On Swearing Oaths

We moderns are quite ready and willing to swear oaths, either on entering service in the military or government, or in the court of Law. We swear to uphold the laws of the nation, or protect the common good, or tell the truth, the whole truth and nothing but the truth.

Quakers refused to swear oaths. It was something of a hallmark of a Friend, this refusal to put one hand on the Bible, raise the other, and make an oath of loyalty or truthfulness.

I was interested many years ago, in my early teens, I believe, by a story I read of a Quaker woman who was called into court, and astounded the judge by refusing to swear on the Bible. I have no idea now who the author was, or the theme of the story itself, but the narrator’s mother was the woman on the stand, and it was probably my first encounter with Quaker ways, beyond the incidentals of New England living, where there were still active Quaker meetings. I loved the idea of being so outspoken for one’s beliefs, of standing up for the Truth in such a way that one is offended at being asked to make an oath.

For the Quakers follow the Epistle of St. James, Chapter 5, verse 12: “Above all, my brothers, do not swear by heaven or by the earth or use any oaths at all. If thee means ‘yes’ thee must say ‘yes;’ if thee means ‘no,’ say ‘no.’ Otherwise thee makes thyself liable to judgment.” In other words, be honest in all thy words and deeds, and the oath will be unnecessary. One cannot hide behind the oath and colour the intent of one’s words! And why should Christians fear the hand of the law, and assure the court that we mean what we say, and we say what we mean? Be Plain in speech, not just in the formal sense, but in thy meaning itself! Speak clearly and without pretension or vanity, and in the Spirit of Truth.

I am uncomfortable with taking an oath of loyalty, as if I might be tempted to back out if the going got tough. “I will” should be enough, and it unnecessary to say “I vow.” I have taken such oaths, when it was made a contigency of continuing my vocation, but now I think not. If I stand in the presence of God, would I not be terrified to do other than speak truthfully of my intent? But God save me from temptation! for this is not to be said in vanity, but in Truth.
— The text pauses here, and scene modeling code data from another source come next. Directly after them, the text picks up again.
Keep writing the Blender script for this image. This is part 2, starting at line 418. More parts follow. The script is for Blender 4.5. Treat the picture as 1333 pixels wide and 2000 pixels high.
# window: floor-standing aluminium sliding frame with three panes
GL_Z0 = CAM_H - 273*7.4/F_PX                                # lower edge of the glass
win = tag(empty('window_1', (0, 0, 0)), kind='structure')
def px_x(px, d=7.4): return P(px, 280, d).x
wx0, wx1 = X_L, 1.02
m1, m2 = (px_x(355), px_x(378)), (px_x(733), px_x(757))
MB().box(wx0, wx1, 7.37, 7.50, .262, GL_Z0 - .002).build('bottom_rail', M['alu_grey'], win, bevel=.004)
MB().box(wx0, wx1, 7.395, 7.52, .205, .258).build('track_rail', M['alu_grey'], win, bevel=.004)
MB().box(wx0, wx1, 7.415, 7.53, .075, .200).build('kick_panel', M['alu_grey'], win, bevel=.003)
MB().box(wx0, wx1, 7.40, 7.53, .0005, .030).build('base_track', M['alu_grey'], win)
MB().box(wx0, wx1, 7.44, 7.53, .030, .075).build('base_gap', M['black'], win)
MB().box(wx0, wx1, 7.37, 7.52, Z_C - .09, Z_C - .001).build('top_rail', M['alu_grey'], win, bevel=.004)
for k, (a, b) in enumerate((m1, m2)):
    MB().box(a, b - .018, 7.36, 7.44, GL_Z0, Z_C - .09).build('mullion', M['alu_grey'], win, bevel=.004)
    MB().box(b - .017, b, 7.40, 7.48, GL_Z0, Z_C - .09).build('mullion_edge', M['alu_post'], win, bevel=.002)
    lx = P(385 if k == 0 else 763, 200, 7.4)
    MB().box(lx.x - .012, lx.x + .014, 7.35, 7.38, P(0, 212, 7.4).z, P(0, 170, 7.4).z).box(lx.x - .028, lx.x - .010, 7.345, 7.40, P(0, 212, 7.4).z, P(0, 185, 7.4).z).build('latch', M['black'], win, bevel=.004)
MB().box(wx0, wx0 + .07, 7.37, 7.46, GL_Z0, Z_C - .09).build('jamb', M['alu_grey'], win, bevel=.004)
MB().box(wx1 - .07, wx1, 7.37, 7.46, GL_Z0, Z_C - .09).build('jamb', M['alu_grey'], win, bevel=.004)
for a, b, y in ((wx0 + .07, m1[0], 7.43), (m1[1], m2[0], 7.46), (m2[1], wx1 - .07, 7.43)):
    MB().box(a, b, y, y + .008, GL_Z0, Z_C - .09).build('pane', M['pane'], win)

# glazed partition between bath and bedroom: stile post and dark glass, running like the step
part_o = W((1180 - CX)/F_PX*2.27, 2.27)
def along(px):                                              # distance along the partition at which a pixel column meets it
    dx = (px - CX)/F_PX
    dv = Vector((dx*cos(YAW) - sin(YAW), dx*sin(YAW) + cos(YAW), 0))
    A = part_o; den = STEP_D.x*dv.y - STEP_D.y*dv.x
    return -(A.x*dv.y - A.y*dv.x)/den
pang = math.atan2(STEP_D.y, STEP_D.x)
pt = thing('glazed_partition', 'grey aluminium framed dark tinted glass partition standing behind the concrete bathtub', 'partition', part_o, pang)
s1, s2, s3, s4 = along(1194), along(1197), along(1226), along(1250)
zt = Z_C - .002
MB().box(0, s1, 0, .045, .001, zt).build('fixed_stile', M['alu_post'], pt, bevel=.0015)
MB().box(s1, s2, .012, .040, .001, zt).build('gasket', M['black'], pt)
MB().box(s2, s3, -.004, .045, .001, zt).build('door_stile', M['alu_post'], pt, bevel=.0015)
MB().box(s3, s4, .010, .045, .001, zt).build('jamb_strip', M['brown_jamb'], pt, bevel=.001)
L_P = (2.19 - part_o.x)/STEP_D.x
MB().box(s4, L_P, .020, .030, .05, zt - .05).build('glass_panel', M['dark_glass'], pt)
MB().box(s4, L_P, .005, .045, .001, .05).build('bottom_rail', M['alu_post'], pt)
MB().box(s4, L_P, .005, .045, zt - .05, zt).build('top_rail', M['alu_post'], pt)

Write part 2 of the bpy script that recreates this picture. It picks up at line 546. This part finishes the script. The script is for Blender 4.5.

2 thoughts on “On Swearing Oaths

  1. I am taking these steps! It was my first tentative movement to understanding being in the Kingdom of God opposed to being tied down by Nationalism.

  2. As I am an American living in Canada, it’s not likely anyone will ask me anytime soon to take an oath of allegiance, but the day may come when I choose to change my nationality in an official way. I don’t really know what that will involve, and I will let the Lord lead me on that day! But the hardest part for most of us is not “colouring” the truth to suit ourselves, speaking clearly and without pride or guilt (unless actually guilty and confessing.) As a theologically educated person, sometimes the biggest challenge for me is to avoid “showing off” with sophisticated language and terms and concepts. This is just acting superior and vain, and needs to be corrected!